All of the performances are excellent across the board. As I said in my Avengers: Endgame review, the one consistent positive thread of the MCU is the perfect casting. For the first time ever in a Spider-Man franchise, the teenagers actually look like *gasp* teenagers! Even better, they actually talk and act like teenagers! They’re insecure, overly emotional, naïve, and constantly trying to be funny with cringeworthy humor. The dialogue and incorporation of technology like Snapchat never felt forced or cheesy. It all felt very natural and that’s what I like about these new Spider-Man films. They feel very grounded and small scale, which just makes the character driven scenes feel that much more real. There’s of course the obligatory relationship with Peter and MJ (Zendaya) throughout the film. While it does feel a bit underdeveloped, they have great chemistry and I found all of their scenes together very endearing.
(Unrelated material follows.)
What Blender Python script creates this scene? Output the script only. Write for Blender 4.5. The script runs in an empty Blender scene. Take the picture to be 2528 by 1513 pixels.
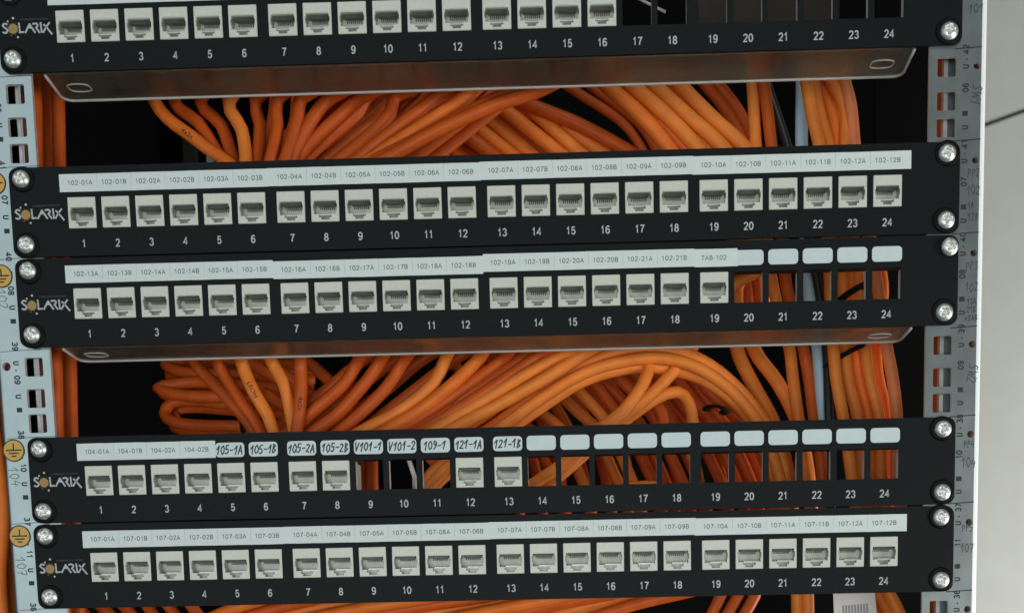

They were a nice contrast to Peter’s friend Ned (Jacob Batalon) and Betty Brant (Angourie Rice) more humorous and lovey-dovey teenage relationship where they’re head over the heels from the moment they touch hands. 
 
The heart and emotion are all there, but I felt the overall plot really wasn’t. The pacing and structure felt really odd, especially the pointless opening scene which just felt thrown in there at the last minute. Maybe it was due to the somewhat globetrotting nature of the story, but the plot felt shoddily stitched together. Maybe that was because of the choppy editing, with a lot of abrupt cuts and a lack of establishing shots, often confusing me of where characters were at. Some of the action is okay at least. I knew what was going on and it’s cool watching Spidey swing around and all that, but it was still a tad confusing when it came to staging. The effects felt quite mediocre, especially an awful shot of a jet flying in, but there are some truly stunning CG setpieces that involve Mysterio’s bad-LSD trip illusions. It was the only time it really felt visually inventive. Mysterio is a pretty cool character aesthetically and power-wise, but I felt he fell was very underwritten. Gyllenhaal is a terrific actor and gets to flex his talents enough here, but his character motivations didn’t really work for me and he felt a bit wasted. 
 
While Spider-Man: Far From Home isn’t quite as strong as its predecessor, it’s still a fun superhero film that hits all of the right beats. You even have a rousing score from Michael Giacchino to really sell all of those heroic moments. The film may be a little clunky, but it has a lot of heart and tells an engaging story about Peter learning to grow up and fully take on the responsibility of being a world saving hero. A lot of people said Avengers: Endgame should have been the official end of Phase 3 of the MCU, but this feels like a more appropriate conclusion. It’s a final goodbye to the old heroes and officially sets our new ones up for future adventures. It’s the end of an old era, but the beginning of a new one.